二つ目は、先ほどの天野委員の御発言にもありましたが、研究開発法人の中で、社会実装だとか、社会的課題をどう解決するだとか、そういうところがやはり問われているわけで、研究開発法人になると、その取り組みにはかなり長く期間がかかるわけです。そうすると、過去の業績に対する評価のあり方なども一度事務局で整理していただくと、非常に分かりやすくなるのではないかと思います。例えば、炭素繊維などは大昔の研究ですが、これは産総研が開発したもので、40年ぐらいかかって、今、花開いている。そのようなものもありますので、長い目で見るということが非常に大事なのではないかと思います。
三つ目は、私がいろいろ見て感じた点を一言だけお話ししますと、経済産業省関係ですけど、新産業をやはり生まないと国力は上がっていかないのだと思います。従来型の大企業中心の産業構造はもうどこか限界で、そのためベンチャー企業を中心として、新しい産業をどうやって生んでいくのか。その中で、各法人がどう役割を果たすのかということも、もう少し長期的視点で、見ていただくと良いのではないかというのが、私の感想です。

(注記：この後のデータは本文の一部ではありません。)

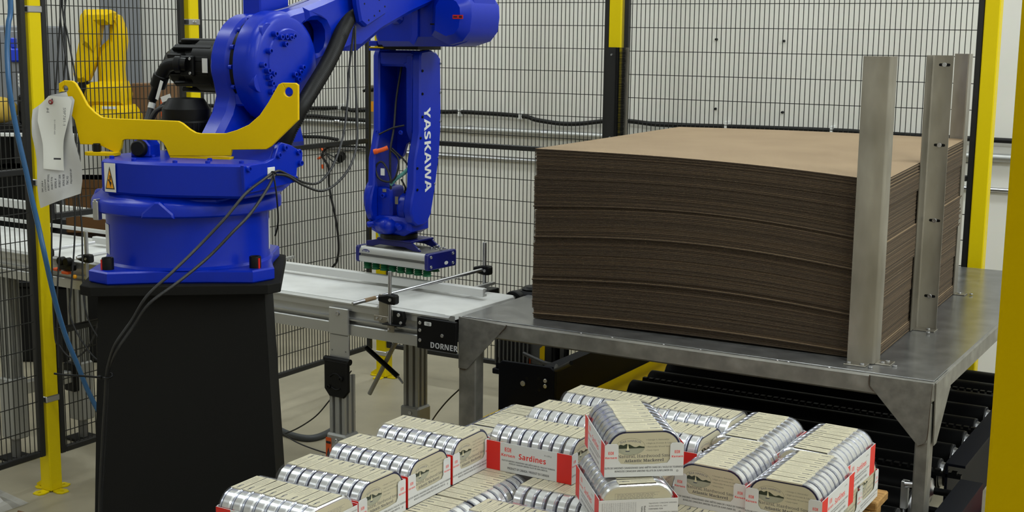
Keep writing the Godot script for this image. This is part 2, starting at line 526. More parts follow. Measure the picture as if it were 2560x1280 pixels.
func fence_post(label: String, x: Transform3D, s: float, h: float, clamps: Array, bolt_dir: Vector3, y0 := 0.0) -> Node3D:
	var t := thing("fence_post", label, "fence post", x)
	part(t, "post", mb().box(T(Vector3(0, (h + y0) / 2 + 0.004, 0)), Vector3(s, h - y0, s), 0.004), M.yellow_post)
	if y0 == 0.0:
		var f := mb()
		for k in 4:
			var d := Vector3(1, 0, 0).rotated(Vector3.UP, k * PI / 2)
			var q := PV([Vector2(-0.018, 0.0), Vector2(0.018, 0.0), Vector2(0.024, 0.03), Vector2(0.016, 0.048), Vector2(-0.016, 0.048), Vector2(-0.024, 0.03)])
			var hole := circ(Vector2(0, 0.030), 0.006, 10)
			f.prism(holed(q, hole), XF(d * (s / 2 - 0.002), Vector3(-d.z, 0, d.x), d, Vector3(0, 1, 0)), 0.006, 0.001)
		part(t, "foot_plate", f, M.yellow_post)
		part(t, "foot_gusset", mb().prism(PV([Vector2(0, 0), Vector2(0.055, 0), Vector2(0.055, 0.006), Vector2(0, 0.042)]), XF(Vector3(-s / 2 + 0.004, 0.006, -0.004), Vector3(-1, 0, 0), Vector3(0, 1, 0), Vector3(0, 0, 1)), 0.008), M.yellow_post)
	for y in clamps: clamp_(t, y, s, bolt_dir)
	return t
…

それでは、本日の目標案に関する審議については、本日の議論を踏まえて、論点もございますので、2月19日の委員会へ向けて検討を進めていただきたいと思います。
最後に、次回について、事務局のほうから御説明をお願いいたします。
【栗原管理官】 次回は2月19日に、15時半から開催いたしますので、よろしくお願いいたします。

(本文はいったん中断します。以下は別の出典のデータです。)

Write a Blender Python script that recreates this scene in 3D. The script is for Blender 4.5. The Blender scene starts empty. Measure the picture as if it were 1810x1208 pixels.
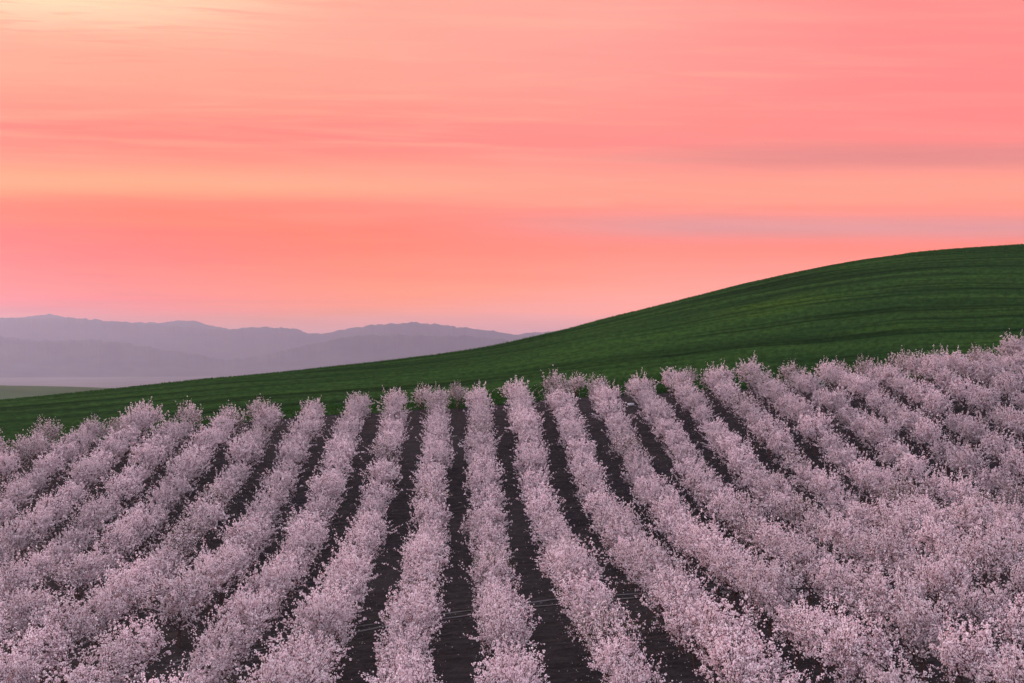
import bpy, math, random
import numpy as np

random.seed(7)
rng = np.random.default_rng(11)
scene = bpy.context.scene
COL = scene.collection

# ------------------------------------------------------------------ camera
F_PX, CX, CY = 1800.0, 905.0, 604.0          # focal length and centre in photo pixels (1810 x 1208)
YAW = math.atan((905 - 810) / F_PX)
PITCH = math.atan((640 - 604) / F_PX)
CAM_Z = 20.0
cam_data = bpy.data.cameras.new("camera")
cam_data.sensor_width = 36.0
cam_data.sensor_fit = 'HORIZONTAL'
cam_data.lens = F_PX / 1810 * 36.0
cam_data.clip_start = 0.5
cam_data.clip_end = 40000
cam = bpy.data.objects.new("camera", cam_data)
COL.objects.link(cam)
cam.location = (0, 0, CAM_Z)
cam.rotation_euler = (math.pi / 2 + PITCH, 0, -YAW)
scene.camera = cam

# ------------------------------------------------------------------ exposure
vs = scene.view_settings
vs.view_transform = 'Standard'
vs.look = 'None'
vs.gamma = 1.0
vs.exposure = 0.0
vs.use_curve_mapping = False
scene.cycles.use_denoising = True
scene.cycles.max_bounces = 6
scene.cycles.diffuse_bounces = 4
scene.cycles.transmission_bounces = 3
scene.cycles.volume_bounces = 1
scene.cycles.transparent_max_bounces = 8

# ------------------------------------------------------------------ world: dusk sky
SUN_AZ = math.radians(-62)      # measured from +Y towards +X: the sun stands low on the left
SUN_EL = math.radians(13)

HAZE_DENSITY, HAZE_TOP = 9.0e-5, 600.0
HAZE_GLOW = (0.60, 0.45, 0.62)

def lin(r, g, b):
    f = lambda c: (c / 255 / 12.92) if c / 255 <= 0.04045 else ((c / 255 + 0.055) / 1.055) ** 2.4
    return (f(r), f(g), f(b), 1.0)

class NT:
    """tiny helper for node trees"""
    def __init__(self, tree):
        self.t = tree
        self.n = tree.nodes
    def new(self, kind, **kw):
        n = self.n.new(kind)
        for k, v in kw.items():
            setattr(n, k, v)
        return n
    def put(self, sock, v):
        if v is None:
            return
        if hasattr(v, 'is_output') or isinstance(v, bpy.types.NodeSocket):
            self.t.links.new(v, sock)
        else:
            sock.default_value = v
    def math(self, op, a, b=None, c=None, clamp=False):
        n = self.new('ShaderNodeMath', operation=op, use_clamp=clamp)
        self.put(n.inputs[0], a)
        self.put(n.inputs[1], b)
        self.put(n.inputs[2], c)
        return n.outputs[0]
    def rng(self, v, a, b, c=0.0, d=1.0, smooth=True):
        n = self.new('ShaderNodeMapRange', interpolation_type='SMOOTHSTEP' if smooth else 'LINEAR')
        self.put(n.inputs['Value'], v)
        for k, x in (('From Min', a), ('From Max', b), ('To Min', c), ('To Max', d)):
            n.inputs[k].default_value = x
        return n.outputs['Result']
    def bump_band(self, v, centre, half):
        """1 at centre, smoothly 0 at centre +- half"""
        d = self.math('ABSOLUTE', self.math('SUBTRACT', v, centre))
        return self.rng(d, 0.0, half, 1.0, 0.0)
    def xyz(self, x, y, z):
        n = self.new('ShaderNodeCombineXYZ')
        for i, v in enumerate((x, y, z)):
            self.put(n.inputs[i], v)
        return n.outputs[0]
    def noise(self, vec, scale, detail=4.0, rough=0.55, dist=0.0):
        n = self.new('ShaderNodeTexNoise')
        self.put(n.inputs['Vector'], vec)
        n.inputs['Scale'].default_value = scale
        n.inputs['Detail'].default_value = detail
        n.inputs['Roughness'].default_value = rough
        n.inputs['Distortion'].default_value = dist
        return n.outputs['Fac']
    def mix(self, fac, a, b, mode='MIX'):
        n = self.new('ShaderNodeMix', data_type='RGBA', blend_type=mode)
        self.put(n.inputs[0], fac)
        self.put(n.inputs[6], a)
        self.put(n.inputs[7], b)
        return n.outputs[2]
    def ramp(self, v, stops, interp='LINEAR'):
        n = self.new('ShaderNodeValToRGB')
        cr = n.color_ramp
        cr.interpolation = interp
        while len(cr.elements) < len(stops):
            cr.elements.new(0.5)
        for e, (p, c) in zip(cr.elements, stops):
            e.position = p
            e.color = c
        self.put(n.inputs[0], v)
        return n.outputs[0]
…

次回2月19日は、本日いただいた目標案の審議に加えまして、樫谷評価部会長から御指示いただいた件と、それから、活性化事例の御紹介ということで、クラウドファンディングを行っている法人から話を聞く予定にしております。長のリーダーシップで、こういったことを行ってはどうかと示唆があり、職員全員を巻き込んだ活動となった例ということで、参考となるお話を聞くことができるのではないかと思っております。
以上でございます。
【野路委員長】 それでは、楽しみにしています。
それでは、以上をもちまして第14回独立行政法人評価制度委員会を閉会いたします。本日は、お忙しい中、御出席いただきましてありがとうございます。